** start of Recorded information **
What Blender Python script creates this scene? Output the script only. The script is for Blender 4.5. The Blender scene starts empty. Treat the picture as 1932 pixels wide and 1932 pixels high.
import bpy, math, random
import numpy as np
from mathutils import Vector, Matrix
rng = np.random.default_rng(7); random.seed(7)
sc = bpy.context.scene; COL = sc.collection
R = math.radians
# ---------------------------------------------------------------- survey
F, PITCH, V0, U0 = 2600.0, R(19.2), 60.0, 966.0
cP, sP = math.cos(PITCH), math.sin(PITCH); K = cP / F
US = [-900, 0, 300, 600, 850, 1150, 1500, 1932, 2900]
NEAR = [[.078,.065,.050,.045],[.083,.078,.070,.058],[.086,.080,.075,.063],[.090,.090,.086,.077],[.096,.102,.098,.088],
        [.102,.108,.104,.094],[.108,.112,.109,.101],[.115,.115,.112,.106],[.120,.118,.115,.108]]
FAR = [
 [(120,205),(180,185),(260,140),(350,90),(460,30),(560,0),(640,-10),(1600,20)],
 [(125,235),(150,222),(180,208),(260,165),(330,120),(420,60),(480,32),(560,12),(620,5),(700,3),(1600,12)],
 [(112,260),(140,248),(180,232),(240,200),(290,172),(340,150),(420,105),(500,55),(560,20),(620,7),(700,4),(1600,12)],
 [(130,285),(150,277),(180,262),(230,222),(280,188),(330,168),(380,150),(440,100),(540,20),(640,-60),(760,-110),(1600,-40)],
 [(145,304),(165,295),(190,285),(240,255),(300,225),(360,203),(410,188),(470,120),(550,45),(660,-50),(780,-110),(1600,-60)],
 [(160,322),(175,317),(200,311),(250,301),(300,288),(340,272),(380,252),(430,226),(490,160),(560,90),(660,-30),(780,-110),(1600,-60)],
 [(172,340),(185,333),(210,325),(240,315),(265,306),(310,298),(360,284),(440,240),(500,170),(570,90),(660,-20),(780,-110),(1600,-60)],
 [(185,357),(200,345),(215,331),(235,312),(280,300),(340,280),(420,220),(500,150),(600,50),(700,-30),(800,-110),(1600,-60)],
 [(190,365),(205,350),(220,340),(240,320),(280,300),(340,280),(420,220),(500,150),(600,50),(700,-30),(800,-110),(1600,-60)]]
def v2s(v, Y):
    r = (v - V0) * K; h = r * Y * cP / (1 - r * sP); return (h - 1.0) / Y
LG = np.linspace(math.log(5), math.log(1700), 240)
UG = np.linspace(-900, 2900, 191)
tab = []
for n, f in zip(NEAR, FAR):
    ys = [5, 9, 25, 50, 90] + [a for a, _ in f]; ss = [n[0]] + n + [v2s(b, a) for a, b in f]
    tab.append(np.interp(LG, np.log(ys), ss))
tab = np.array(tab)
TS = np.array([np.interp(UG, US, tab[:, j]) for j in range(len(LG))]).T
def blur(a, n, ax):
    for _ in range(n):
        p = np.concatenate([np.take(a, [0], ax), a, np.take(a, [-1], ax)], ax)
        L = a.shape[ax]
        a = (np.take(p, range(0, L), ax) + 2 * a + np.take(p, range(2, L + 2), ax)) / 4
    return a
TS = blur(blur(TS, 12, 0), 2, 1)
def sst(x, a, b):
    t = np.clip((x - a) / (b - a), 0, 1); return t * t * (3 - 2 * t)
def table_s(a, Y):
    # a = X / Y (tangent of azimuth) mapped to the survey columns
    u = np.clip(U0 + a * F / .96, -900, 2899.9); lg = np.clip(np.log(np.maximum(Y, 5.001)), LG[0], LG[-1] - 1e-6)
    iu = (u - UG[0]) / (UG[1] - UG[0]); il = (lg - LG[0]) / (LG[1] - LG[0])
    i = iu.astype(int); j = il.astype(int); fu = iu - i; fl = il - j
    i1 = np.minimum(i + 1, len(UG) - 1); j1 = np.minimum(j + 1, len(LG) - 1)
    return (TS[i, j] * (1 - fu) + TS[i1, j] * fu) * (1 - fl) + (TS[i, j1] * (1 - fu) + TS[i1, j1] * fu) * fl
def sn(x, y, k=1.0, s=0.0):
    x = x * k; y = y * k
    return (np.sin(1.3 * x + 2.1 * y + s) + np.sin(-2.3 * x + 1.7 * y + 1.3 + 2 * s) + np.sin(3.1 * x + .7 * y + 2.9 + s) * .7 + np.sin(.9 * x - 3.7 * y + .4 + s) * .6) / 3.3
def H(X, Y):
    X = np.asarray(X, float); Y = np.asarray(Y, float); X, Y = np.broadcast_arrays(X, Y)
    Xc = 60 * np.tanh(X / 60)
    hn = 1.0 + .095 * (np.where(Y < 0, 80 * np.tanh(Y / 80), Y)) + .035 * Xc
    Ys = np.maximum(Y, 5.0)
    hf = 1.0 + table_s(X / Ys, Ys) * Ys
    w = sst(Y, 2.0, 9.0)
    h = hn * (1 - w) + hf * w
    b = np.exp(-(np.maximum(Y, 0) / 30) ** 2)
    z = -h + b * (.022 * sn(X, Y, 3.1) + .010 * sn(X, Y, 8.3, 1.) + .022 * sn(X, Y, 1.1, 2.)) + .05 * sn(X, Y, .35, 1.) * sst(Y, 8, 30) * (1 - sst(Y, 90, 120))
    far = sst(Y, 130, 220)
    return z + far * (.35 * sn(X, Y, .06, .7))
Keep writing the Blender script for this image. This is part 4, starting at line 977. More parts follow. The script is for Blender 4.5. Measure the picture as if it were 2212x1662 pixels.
** end of Recorded information **
▶ [Written request]:
From the records above, extract every entry exactly as given.

▶ [Completed task]:
What Blender Python script creates this scene? Output the script only. The script is for Blender 4.5. The Blender scene starts empty. Treat the picture as 1932 pixels wide and 1932 pixels high.
import bpy, math, random
import numpy as np
from mathutils import Vector, Matrix
rng = np.random.default_rng(7); random.seed(7)
sc = bpy.context.scene; COL = sc.collection
R = math.radians
# ---------------------------------------------------------------- survey
F, PITCH, V0, U0 = 2600.0, R(19.2), 60.0, 966.0
cP, sP = math.cos(PITCH), math.sin(PITCH); K = cP / F
US = [-900, 0, 300, 600, 850, 1150, 1500, 1932, 2900]
NEAR = [[.078,.065,.050,.045],[.083,.078,.070,.058],[.086,.080,.075,.063],[.090,.090,.086,.077],[.096,.102,.098,.088],
        [.102,.108,.104,.094],[.108,.112,.109,.101],[.115,.115,.112,.106],[.120,.118,.115,.108]]
FAR = [
 [(120,205),(180,185),(260,140),(350,90),(460,30),(560,0),(640,-10),(1600,20)],
 [(125,235),(150,222),(180,208),(260,165),(330,120),(420,60),(480,32),(560,12),(620,5),(700,3),(1600,12)],
 [(112,260),(140,248),(180,232),(240,200),(290,172),(340,150),(420,105),(500,55),(560,20),(620,7),(700,4),(1600,12)],
 [(130,285),(150,277),(180,262),(230,222),(280,188),(330,168),(380,150),(440,100),(540,20),(640,-60),(760,-110),(1600,-40)],
 [(145,304),(165,295),(190,285),(240,255),(300,225),(360,203),(410,188),(470,120),(550,45),(660,-50),(780,-110),(1600,-60)],
 [(160,322),(175,317),(200,311),(250,301),(300,288),(340,272),(380,252),(430,226),(490,160),(560,90),(660,-30),(780,-110),(1600,-60)],
 [(172,340),(185,333),(210,325),(240,315),(265,306),(310,298),(360,284),(440,240),(500,170),(570,90),(660,-20),(780,-110),(1600,-60)],
 [(185,357),(200,345),(215,331),(235,312),(280,300),(340,280),(420,220),(500,150),(600,50),(700,-30),(800,-110),(1600,-60)],
 [(190,365),(205,350),(220,340),(240,320),(280,300),(340,280),(420,220),(500,150),(600,50),(700,-30),(800,-110),(1600,-60)]]
def v2s(v, Y):
    r = (v - V0) * K; h = r * Y * cP / (1 - r * sP); return (h - 1.0) / Y
LG = np.linspace(math.log(5), math.log(1700), 240)
UG = np.linspace(-900, 2900, 191)
tab = []
for n, f in zip(NEAR, FAR):
    ys = [5, 9, 25, 50, 90] + [a for a, _ in f]; ss = [n[0]] + n + [v2s(b, a) for a, b in f]
    tab.append(np.interp(LG, np.log(ys), ss))
tab = np.array(tab)
TS = np.array([np.interp(UG, US, tab[:, j]) for j in range(len(LG))]).T
def blur(a, n, ax):
    for _ in range(n):
        p = np.concatenate([np.take(a, [0], ax), a, np.take(a, [-1], ax)], ax)
        L = a.shape[ax]
        a = (np.take(p, range(0, L), ax) + 2 * a + np.take(p, range(2, L + 2), ax)) / 4
    return a
TS = blur(blur(TS, 12, 0), 2, 1)
def sst(x, a, b):
    t = np.clip((x - a) / (b - a), 0, 1); return t * t * (3 - 2 * t)
def table_s(a, Y):
    # a = X / Y (tangent of azimuth) mapped to the survey columns
    u = np.clip(U0 + a * F / .96, -900, 2899.9); lg = np.clip(np.log(np.maximum(Y, 5.001)), LG[0], LG[-1] - 1e-6)
    iu = (u - UG[0]) / (UG[1] - UG[0]); il = (lg - LG[0]) / (LG[1] - LG[0])
    i = iu.astype(int); j = il.astype(int); fu = iu - i; fl = il - j
    i1 = np.minimum(i + 1, len(UG) - 1); j1 = np.minimum(j + 1, len(LG) - 1)
    return (TS[i, j] * (1 - fu) + TS[i1, j] * fu) * (1 - fl) + (TS[i, j1] * (1 - fu) + TS[i1, j1] * fu) * fl
def sn(x, y, k=1.0, s=0.0):
    x = x * k; y = y * k
    return (np.sin(1.3 * x + 2.1 * y + s) + np.sin(-2.3 * x + 1.7 * y + 1.3 + 2 * s) + np.sin(3.1 * x + .7 * y + 2.9 + s) * .7 + np.sin(.9 * x - 3.7 * y + .4 + s) * .6) / 3.3
def H(X, Y):
    X = np.asarray(X, float); Y = np.asarray(Y, float); X, Y = np.broadcast_arrays(X, Y)
    Xc = 60 * np.tanh(X / 60)
    hn = 1.0 + .095 * (np.where(Y < 0, 80 * np.tanh(Y / 80), Y)) + .035 * Xc
    Ys = np.maximum(Y, 5.0)
    hf = 1.0 + table_s(X / Ys, Ys) * Ys
    w = sst(Y, 2.0, 9.0)
    h = hn * (1 - w) + hf * w
    b = np.exp(-(np.maximum(Y, 0) / 30) ** 2)
    z = -h + b * (.022 * sn(X, Y, 3.1) + .010 * sn(X, Y, 8.3, 1.) + .022 * sn(X, Y, 1.1, 2.)) + .05 * sn(X, Y, .35, 1.) * sst(Y, 8, 30) * (1 - sst(Y, 90, 120))
    far = sst(Y, 130, 220)
    return z + far * (.35 * sn(X, Y, .06, .7))
Keep writing the Blender script for this image. This is part 4, starting at line 977. More parts follow. The script is for Blender 4.5. Measure the picture as if it were 2212x1662 pixels.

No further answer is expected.